Negativspiralen
Nicht nur Deutschland hat gerade ein sehr grundlegendes Problem: Viele Länder der "westlichen Welt", insbesondere in Europa, sind in einer gefühlten Negativspirale gelandet. Zwischen dem russischen Angriffskrieg gegen die Ukraine, den wirtschaftlichen und gesundheitlichen Nachwirkungen der bisherigen Corona-Krisen, alles verklebender dysfunktionaler Bürokratie, entscheidungsunfähigen politischen Eliten, hohen Zinsen, beschleunigter Umverteilung von unten nach oben und den spürbar werdenden Klimafolgen gibt es kaum Raum für Optimismus.
In so einer Stimmungslage werden dann selbst eigentlich unterhaltsame Kleinigkeiten, wie der fortgesetzten Unfähigkeit der Flugbereitschaft der Bundesregierung zuverlässig um die Welt zu fliegen, zu Symbolen des allgemeinen gefühlten Niedergangs. Es gibt aber auch objektiv wenig Grund zu Optimismus. Bei näherer Betrachtung stellt sich heraus, dass die gern zitierten statistisch positiven Auswirkungen der Globalisierung eher sehr ungleich verteilt sind und sich in den wenigen Ländern konzentrieren, die eine erfolgreiche Industrialisierung geschafft haben. (Abre numa nova janela)
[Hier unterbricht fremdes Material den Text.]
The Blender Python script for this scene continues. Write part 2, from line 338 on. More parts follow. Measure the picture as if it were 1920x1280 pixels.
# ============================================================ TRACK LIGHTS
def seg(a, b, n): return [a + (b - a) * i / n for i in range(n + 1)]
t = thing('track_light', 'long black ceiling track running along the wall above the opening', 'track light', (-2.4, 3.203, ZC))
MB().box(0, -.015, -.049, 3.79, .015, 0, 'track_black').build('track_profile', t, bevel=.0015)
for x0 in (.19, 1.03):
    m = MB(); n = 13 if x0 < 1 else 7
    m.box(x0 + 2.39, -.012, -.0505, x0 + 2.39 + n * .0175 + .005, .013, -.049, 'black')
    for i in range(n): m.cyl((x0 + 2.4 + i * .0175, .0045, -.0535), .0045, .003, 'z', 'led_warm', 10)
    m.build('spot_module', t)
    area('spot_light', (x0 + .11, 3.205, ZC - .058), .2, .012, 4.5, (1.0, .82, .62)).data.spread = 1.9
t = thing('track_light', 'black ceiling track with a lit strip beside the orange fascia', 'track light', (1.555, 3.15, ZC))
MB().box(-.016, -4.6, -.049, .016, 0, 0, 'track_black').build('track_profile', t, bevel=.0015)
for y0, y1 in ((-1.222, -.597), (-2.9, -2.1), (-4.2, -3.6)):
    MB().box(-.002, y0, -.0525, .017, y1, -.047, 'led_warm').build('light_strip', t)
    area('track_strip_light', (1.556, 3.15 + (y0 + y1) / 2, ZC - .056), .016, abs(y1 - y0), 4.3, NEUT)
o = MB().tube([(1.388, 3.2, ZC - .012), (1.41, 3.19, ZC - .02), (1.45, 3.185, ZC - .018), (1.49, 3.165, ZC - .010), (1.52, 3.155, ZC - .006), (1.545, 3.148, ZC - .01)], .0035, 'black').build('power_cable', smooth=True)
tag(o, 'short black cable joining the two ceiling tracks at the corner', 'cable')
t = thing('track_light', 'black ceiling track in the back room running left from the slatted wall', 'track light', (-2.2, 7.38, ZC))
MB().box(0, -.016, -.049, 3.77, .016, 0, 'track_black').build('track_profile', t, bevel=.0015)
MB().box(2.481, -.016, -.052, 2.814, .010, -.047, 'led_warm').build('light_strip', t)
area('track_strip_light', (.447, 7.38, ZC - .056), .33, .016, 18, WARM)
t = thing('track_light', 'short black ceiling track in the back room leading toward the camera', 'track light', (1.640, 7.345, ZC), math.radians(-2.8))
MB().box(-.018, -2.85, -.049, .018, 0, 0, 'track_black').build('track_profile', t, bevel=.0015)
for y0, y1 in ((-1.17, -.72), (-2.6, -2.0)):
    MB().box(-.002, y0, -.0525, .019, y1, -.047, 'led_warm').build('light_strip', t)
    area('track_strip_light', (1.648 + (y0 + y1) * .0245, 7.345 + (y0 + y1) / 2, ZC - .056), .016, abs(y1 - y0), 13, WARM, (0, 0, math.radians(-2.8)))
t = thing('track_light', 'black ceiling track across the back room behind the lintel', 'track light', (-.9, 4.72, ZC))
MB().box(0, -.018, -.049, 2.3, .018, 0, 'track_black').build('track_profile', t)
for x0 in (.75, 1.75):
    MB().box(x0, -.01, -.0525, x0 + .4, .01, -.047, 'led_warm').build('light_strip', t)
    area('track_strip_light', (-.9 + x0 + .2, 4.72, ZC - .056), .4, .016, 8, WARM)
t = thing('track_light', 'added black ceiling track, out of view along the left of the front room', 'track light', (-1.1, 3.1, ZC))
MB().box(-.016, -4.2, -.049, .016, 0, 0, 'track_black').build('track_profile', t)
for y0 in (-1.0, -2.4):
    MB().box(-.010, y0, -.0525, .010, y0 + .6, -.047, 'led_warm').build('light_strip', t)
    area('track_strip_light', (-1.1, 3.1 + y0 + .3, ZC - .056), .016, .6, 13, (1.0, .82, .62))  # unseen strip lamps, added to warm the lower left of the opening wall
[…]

Die Implikationen dieser Erkenntnis sind leider eher unschön. Zum einen wird das Argument, dass ein Ende des Wachstums um das Klima perspektivisch irgendwie in langfristig in den Griff zu bekommen, nicht zwangsläufig zu Verarmung führen wird, sehr wackelig. Zum anderen wird mehr und mehr klar, dass der Weg aus der Multikrise doch eher aussehen muss, wie der US-amerikanische "Inflation Reduction Act", ein Programm der schuldenfinanzierten Re-Industrialisierung mit "nachhaltigen" bzw. "ökologischen" Zielsetzungen. Also beschleunigtes Wachstum, ein letzter Fossilenergie-Sprint, mit dem Ziel, unsere Infrastrukturen schneller umgebaut zu bekommen als unsere Lebensgrundlagen kaputtgehen.
Die Idee, dass wir durch Abbremsen den Planeten sich selber heilen lassen könnten ist praktisch tot, gescheitert an den politischen und sozio-ökonomischen Realitäten. Der einzige sichtbare Weg nach vorn ist, dass wir globale Verantwortung für das aktive Management des Ökosystems Erde übernehmen (inklusive Geoengineering und Gentechnik), damit leben, dass dabei zwangsläufig eine Menge opferreicher Fehler gemacht werden und die Ungewissheit hinnehmen, ob dieser Weg am Ende erfolgreich sein wird.
Dummerweise ist eine solche Strategie in demokratischen Gesellschaften nur mit einer kohärenten Vision möglich, die erklärbar, vermittelbar und mitreissend ist. Der dazu erforderliche Klartext und die Demonstration von Entscheidungs- und Handlungsfähigkeit ist gerade nicht in Sicht. Die Realitäten der strategischen Korruption der Politik durch Partikularinteressen, das Beharrungsvermögen der etablierten Machtblöcke und die (nicht unberechtigte) Angst vor einer Machtübernahme durch xenophobe, autoritäre Kräfte führen zu einer Paralyse. Leider genau in dem historischen Moment, in dem es vielleicht noch möglich wäre, einen besseren Realitätsabzweig zu beschreiten.
Der Ausbruch aus Negativspiralen geling nur selten und wird oft auch erst in der geschichtlichen Rückschau als solcher erkennbar. Die nötige Voraussetzung ist aber eine radikale Konzeptänderung, ein echter Paradigmenwechsel und das Durchbrechen der Hoffnungslosigkeit und des Zynismus. Meistens ist dafür eine Zäsur erforderlich, die weiter Durchwursteln unmöglich macht. Leider sind diese Zäsuren typischerweise eher massive Kalamitäten mit vielen Opfern. Ich hoffe wir schaffen es dieses mal ohne das.